Le tecnologie di advertising online di Google sono al centro del processo in corso negli Stati Uniti. La Commissione europea ha invece già stabilito che l’azienda di Mountain View ostacola la concorrenza, in quanto gestisce tutti i servizi usati da editori e inserzionisti per vendere e acquistare gli spazi pubblicitari su siti web e app. Google ha proposto di vendere AdX, ma l’offerta è stata rifiutata.
Possibili rimedi per Google
In seguito all’indagine avviata oltre due anni fa, la Commissione europea ha determinato che Google abusa della posizione dominante nel mercato del display advertising per ostacolare i concorrenti. Il quasi monopolio è stato raggiunto con un intero “ad-tech stack”.
L’azienda di Mountain View offre infatti i tool DoubleClick For Publishers agli editori, mentre gli inserzionisti usano Google Ads e DV360. Le transazioni (aste) per acquisto e vendita degli spazi pubblicitari avvengono tramite exchange AdX. Secondo la Commissione europea, l’unico rimedio efficace è vendere alcuni servizi.
Google ha proposto di vendere AdX, ma gli editori europei hanno evidenziato che non è la soluzione migliore per ripristinare la concorrenza. Infatti, la Commissione aveva dichiarato che il conflitto di interessi può essere eliminato solo con la vendita dei tool per gli inserzionisti (Google Ads e DV360) o quello per gli editori, insieme all’exchange (che oggi formano Google Ad Manager).

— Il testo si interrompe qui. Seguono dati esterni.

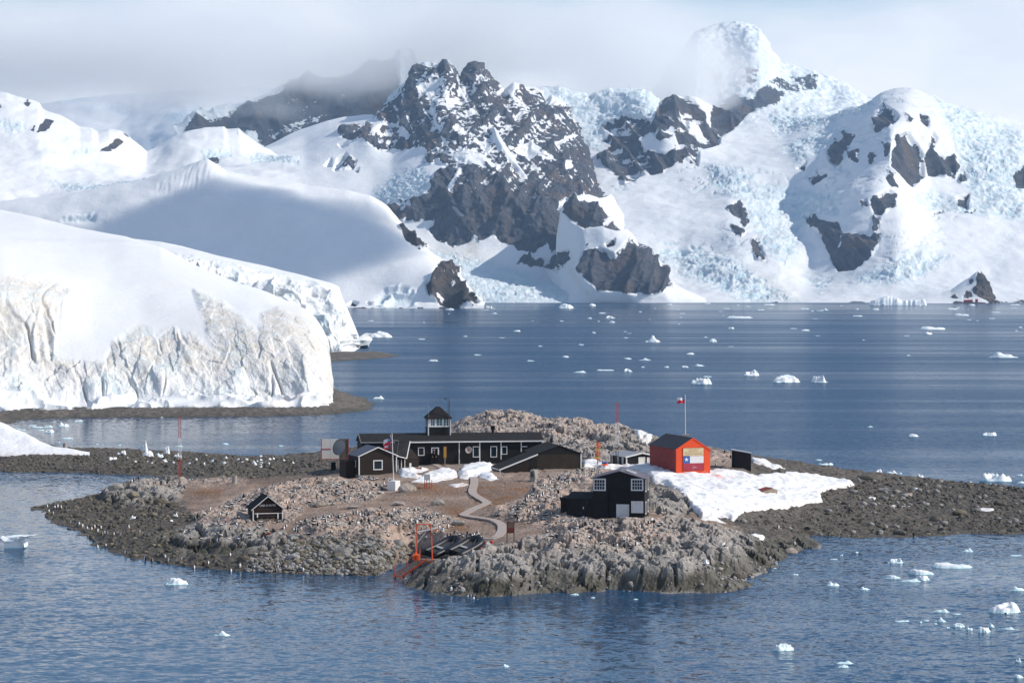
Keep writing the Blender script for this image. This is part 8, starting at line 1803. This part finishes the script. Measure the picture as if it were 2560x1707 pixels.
    for x, y, w, h, lb, kd in stranded: a = c14(x, y, w, h); p = gN(a[0], a[1], 'z'); put(*a, lb, None, kd, p=p + Vector((0, 0, .02)))
    for x, y, w, h in [(1500, 690, 45, 34), (2230, 730, 60, 24), (2310, 705, 45, 34), (1590, 725, 40, 18), (1735, 725, 24, 18), (2120, 692, 44, 36), (1390, 635, 55, 36), (1785, 735, 40, 18), (2040, 735, 40, 18)] + [(rnd.uniform(2350, 3560), rnd.uniform(660, 800), rnd.uniform(24, 80), rnd.uniform(14, 46)) for _ in range(24)]:
        a = c14(x, y, w * .8, h * .8); put(*a, ('tiny' if w < 35 else 'small' if w < 55 else 'larger') + ' white ice lump stranded on the left spit, ' + ('far left' if a[0] < 420 else 'left of the mast' if a[0] < 450 else 'right of the mast' if a[0] < 560 else 'middle right' if a[0] < 660 else 'near the hoarding') + (', at the back' if y < 730 else ', at the front'), 'stranded ice on the left spit', 'block' if rnd.random() < .5 else 'peak', p=gN(a[0], a[1], 'z') + Vector((0, 0, .02)))
    for px, py, w, h, lb in ((333, 1296, 20, 11, 'white ice lump lying on the dark left beach'), (438, 1289, 16, 13, 'small pointed ice lump higher on the left beach'), (428, 1302, 10, 5, 'smallest ice crumb on the left beach'), (740, 1133, 36, 14, 'white ice block at the shore left of the hoarding'), (760, 1120, 40, 14, 'ice slab at the water left of the hoarding'), (2290, 1222, 12, 6, 'small ice lump at the back of the right spit'), (1765, 1446, 16, 10, 'small white ice piece in a crevice of the front rocks')):
        put(px, py, w, h, lb, None, 'peak', p=gN(px, py, 'z') + Vector((0, 0, .03)))
    # mushroom floe at the left edge
    p = V(on(33, 1371)); s = p.y / FOC; t = empty('ice_floe', p + Vector((0, 1, 0))); rs = np.random.RandomState(2)
    def lump(name, pts, y0, y1):
        bm = bmesh.new(); n = len(pts); a = [bm.verts.new(((x - 33) * s, y0 * (1 - .25 * (i % 3)), (1371 - y) * s)) for i, (x, y) in enumerate(pts)]; b_ = [bm.verts.new(((x - 33) * s, y1, (1371 - y) * s)) for x, y in pts]
        bm.faces.new(a); bm.faces.new(b_[::-1])
        for i in range(n): bm.faces.new((a[i], b_[i], b_[(i + 1) % n], a[(i + 1) % n]))
        bmesh.ops.recalc_face_normals(bm, faces=bm.faces); bmesh.ops.triangulate(bm, faces=list(bm.faces)); bmesh.ops.subdivide_edges(bm, edges=list(bm.edges), cuts=2)
        for v in bm.verts: v.co += Vector(rs.normal(size=3) * .035)
        me = bpy.data.meshes.new(name); bm.to_mesh(me); bm.free(); me.materials.append(FLOE_MAT); link(bpy.data.objects.new(name, me), t)
    lump('ice_cap', [(-14, 1347), (0, 1345), (22, 1343), (50, 1341), (86, 1339), (62, 1346), (34, 1352), (10, 1354), (-10, 1352)], -1.1, 1.3); lump('ice_stem', [(4, 1353), (30, 1351), (44, 1347), (58, 1358), (60, 1368), (52, 1374), (10, 1374), (8, 1362)], -.9, 1.1)
    tag(t, 'pale blue mushroom-shaped floe at the left edge of the near water', 'ice floe')
    # tabular berg and islet off the far shore
    p = V(on(2249, 763)); s = p.y / FOC; nx, ny = 70, 26; u, v = np.meshgrid(np.linspace(-1, 1, nx), np.linspace(-1, 1, ny)); top = np.interp(u, [-1, -.92, -.72, -.7, -.4, -.3, -.05, .1, .4, .7, .86, .96, 1], [.15, .5, .6, .62, 1.0, .92, .8, .5, .62, .6, .75, 1.05, .9])
    body = sstep(1.0, .86, np.maximum(np.abs(u), np.abs(v) + .08 * fbm(u * 6, v * 3, 0, 3, 5)))
    z = top * body * (22 * s) * (1 + .12 * fbm(u * 8, v * 4, 0, 3, 9)) - 1.5 * (1 - body); P = np.stack([u * 70 * s, v * 22, z], -1); me = grid_mesh('tabular_berg', P); me.materials.append(FLOE_MAT); o = link(bpy.data.objects.new('tabular_berg', me)); o.location = p + Vector((0, 20, 0)); tag(o, 'long flat-topped blue-white berg before the far right shore', 'iceberg')
build_floes()

def build_islet():
    q = lambda x, y: ((2100 + x / 5.113) / K, (640 + y / 5.113) / K)
    sky = [q(*a) for a in ((900, 560), (1130, 500), (1300, 470), (1420, 430), (1560, 330), (1660, 270), (1740, 205), (1770, 192), (1810, 205), (1850, 250), (1900, 330), (1940, 420), (1970, 540), (2010, 585), (2060, 606))]
    rows = [[(x, 697.5, 3870) for x, _ in sky], [(x, min(697.3, y + .75 * (697 - y)), 3885) for x, y in sky], [(x, y + .35 * (697 - y), 3900) for x, y in sky], [(x, y, 3920) for x, y in sky], [(x, y + 3, 3960) for x, y in sky]]
    P, X, Y, t = loft('x', rows, sky[0][0], sky[-1][0], 200, 70, [0, .15, .55, .94, 1], sm=[2, 2, 3, 0, 1], depth_sm=3); n = grid_normals(P)
    rock = rock_field(X, Y, [[q(*a) for a in ((1690, 430), (1740, 370), (1745, 240), (1770, 195), (1815, 205), (1900, 330), (1945, 430), (1985, 560), (2060, 606), (1920, 606), (1860, 560), (1780, 520), (1700, 470))], ([q(*a) for a in ((1650, 300), (1690, 285), (1710, 320), (1680, 358), (1655, 340))], .9), ([q(*a) for a in ((1410, 530), (1470, 490), (1520, 540), (1470, 545))], .6), ([q(*a) for a in ((1570, 530), (1610, 440), (1680, 460), (1700, 520), (1640, 540))], .5), ([q(*a) for a in ((1440, 606), (1480, 570), (1580, 590), (1800, 585), (1960, 590), (1960, 612), (1440, 612))], .5)], 2.2)
    f = fbm(P[..., 0] / 9, P[..., 1] / 9, P[..., 2] / 9, 4, 171); P += n * (f * 3 * sstep(-.5, .4, rock) * sstep(0, .05, t)[:, None] * sstep(1, .93, t)[:, None])[..., None]
    land('rock_islet', P, {'rock': rock + f * .6, 'ice': 0 * X, 'dirt': 0 * X}, NEAR_MAT)
    for k, (x, y, w, lb) in enumerate(((1610, 573, 55, 'small red hut at the left of the row on the far rock islet'), (1665, 572, 60, 'long small red hut in the middle of the row on the far rock islet'), (1745, 572, 30, 'taller small red hut at the right of the row on the far rock islet'))):
        px, py = 2100 + x / 5.113, 640 + y / 5.113; p = V(at(px, py + 1.5, 3868)); s = 3868 / FOC; t_ = empty('far_hut', p); W_ = w / 5.113 * s; H_ = (4.2 if k < 2 else 7) * s * .6
        MB().prism_x([(-2, -2), (2, -2), (2, H_), (0, H_ + 1), (-2, H_)], -W_ / 2, W_ / 2).build('wall', M['shaded_worn_red'], t_); MB().slab((-W_ / 2, -2.2, H_), (W_ / 2, -2.2, H_), (W_ / 2, 0, H_ + 1.1), (-W_ / 2, 0, H_ + 1.1), .2).build('roof', M['mast_red'], t_); tag(t_, lb, 'hut')
build_islet()
# ------------------------------------------------------------------ clouds and haze
def box_mesh(name, lo, hi):
    x0, y0, z0 = lo; x1, y1, z1 = hi
    v = [(x0, y0, z0), (x1, y0, z0), (x1, y1, z0), (x0, y1, z0), (x0, y0, z1), (x1, y0, z1), (x1, y1, z1), (x0, y1, z1)]
    f = [(0, 3, 2, 1), (4, 5, 6, 7), (0, 1, 5, 4), (1, 2, 6, 5), (2, 3, 7, 6), (3, 0, 4, 7)]
    me = bpy.data.meshes.new(name); me.from_pydata(v, [], f); me.update(); return me
def volume_material(name):
    m = bpy.data.materials.new(name); m.use_nodes = True; nt = m.node_tree
    nt.nodes.remove(nt.nodes['Principled BSDF'])
    v = nt.nodes.new('ShaderNodeVolumePrincipled'); nt.links.new(v.outputs[0], nt.nodes['Material Output'].inputs['Volume'])
    return m, nt, v
def build_air():
    m, nt, v = volume_material('haze_air')
    v.inputs['Color'].default_value = (0.48, 0.72, 1.0, 1); v.inputs['Density'].default_value = 4.0e-5; v.inputs['Anisotropy'].default_value = 0.2
    me = box_mesh('haze', (-6200, -260, -1), (6200, 11200, 1650)); me.materials.append(m)
    tag(link(bpy.data.objects.new('haze', me)), label='thin blue haze between the shore and the far mountains', kind='stuff')

    m, nt, v = volume_material('cloud_vapour')
    nt.nodes.remove(v); v = nt.nodes.new('ShaderNodeVolumeScatter'); nt.links.new(v.outputs[0], nt.nodes['Material Output'].inputs['Volume'])
    v.inputs['Color'].default_value = (1, 1, 1, 1)
    p = pos(nt); sep = nt.nodes.new('ShaderNodeSeparateXYZ'); nt.links.new(p, sep.inputs[0])
    n = tex_noise(nt, 1.0, 3, 0.55, scaled(nt, p, (1 / 330.0, 1 / 420.0, 1 / 170.0)), 0.3)
    base = nt.nodes.new('ShaderNodeFloatCurve')
    u = mrange(nt, sep.outputs['X'], -1600, 900)
    cm = base.mapping; c = cm.curves[0]
    pts = [(0.0, 0.52), (0.30, 0.50), (0.46, 0.49), (0.54, 0.51), (0.60, 0.565), (0.66, 0.555), (0.72, 0.51), (0.80, 0.47), (0.87, 0.56), (1.0, 0.95)]
    while len(c.points) < len(pts): c.points.new(0.5, 0.5)
    for q, (x, y) in zip(c.points, pts): q.location = (x, y); q.handle_type = 'AUTO'
    cm.update()
    nt.links.new(u, base.inputs['Value'])
    zb = mathn(nt, 'MULTIPLY', base.outputs[0], 900.0)
    hgt = mathn(nt, 'DIVIDE', mathn(nt, 'SUBTRACT', sep.outputs['Z'], zb), 62.0)
    up_ = mathn(nt, 'SUBTRACT', mathn(nt, 'SUBTRACT', sep.outputs['Z'], zb), mrange(nt, sep.outputs['X'], 100, 330, 0, 150))
    thin = mrange(nt, up_, 95, 200, 1.0, 0.10, True)
    d = mathn(nt, 'ADD', hgt, mathn(nt, 'MULTIPLY', mathn(nt, 'SUBTRACT', n.outputs['Fac'], 0.5), 5.5))
    d = mathn(nt, 'MULTIPLY', mathn(nt, 'MULTIPLY', mrange(nt, d, 0.0, 1.5), thin), 0.0034)
    d = mathn(nt, 'MULTIPLY', d, mrange(nt, mathn(nt, 'ADD', mathn(nt, 'ADD', sep.outputs['X'], mathn(nt, 'MULTIPLY', mathn(nt, 'SUBTRACT', sep.outputs['Z'], 560), 1.8)), mathn(nt, 'MULTIPLY', n.outputs['Fac'], 320)), 560, 790, 1, 0, True))
    nt.links.new(d, v.inputs['Density'])
    me = box_mesh('cloud_bank', (-2200, 5200, 380), (700, 6100, 790)); me.materials.append(m)
    tag(link(bpy.data.objects.new('cloud_bank', me)), label='white cloud bank wrapping the mountain tops', kind='stuff')
    try: m.cycles.volume_step_rate = 0.6
    except Exception: pass

    # a cloud above the frame whose shadow lies on the snow dome
    m, nt, v = volume_material('low_cloud_vapour')
    v.inputs['Color'].default_value = (0.97, 0.98, 1.0, 1)
    p = pos(nt)
    c0 = V((-330, 3140, 100)) + SUN_DIR * 760
    mp = nt.nodes.new('ShaderNodeMapping'); mp.inputs['Location'].default_value = (-c0.x / 250, -c0.y / 85, -c0.z / 110); mp.inputs['Scale'].default_value = (1 / 250, 1 / 85, 1 / 110)
    nt.links.new(p, mp.inputs['Vector'])
    ln = nt.nodes.new('ShaderNodeVectorMath'); ln.operation = 'LENGTH'; nt.links.new(mp.outputs[0], ln.inputs[0])
    n = tex_noise(nt, 1 / 90.0, 4, 0.55, p)
    e = mathn(nt, 'ADD', ln.outputs['Value'], mathn(nt, 'MULTIPLY', mathn(nt, 'SUBTRACT', n.outputs['Fac'], 0.5), 0.9))
    nt.links.new(mrange(nt, e, 0.45, 1.0, 0.04, 0.0, True), v.inputs['Density'])
    me = box_mesh('low_cloud', (c0.x - 320, c0.y - 115, c0.z - 140), (c0.x + 320, c0.y + 115, c0.z + 140)); me.materials.append(m)
    tag(link(bpy.data.objects.new('low_cloud', me)), label='low white cloud passing over the snow dome', kind='stuff')
    try: m.cycles.volume_step_rate = 0.5
    except Exception: pass
build_air()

Questa è tuttavia l’opzione più “estrema” che potrebbe essere imposta solo se l’azienda californiana non dovesse interrompere le pratiche anticoncorrenziali. Più probabile invece una multa che può arrivare al 10% delle entrate globali annuali. Un portavoce di Google ha dichiarato:
Come abbiamo detto prima, il caso della Commissione europea sui nostri prodotti di display advertising si basa su interpretazioni errate del settore ad-tech, che è fortemente competitivo e in rapida evoluzione.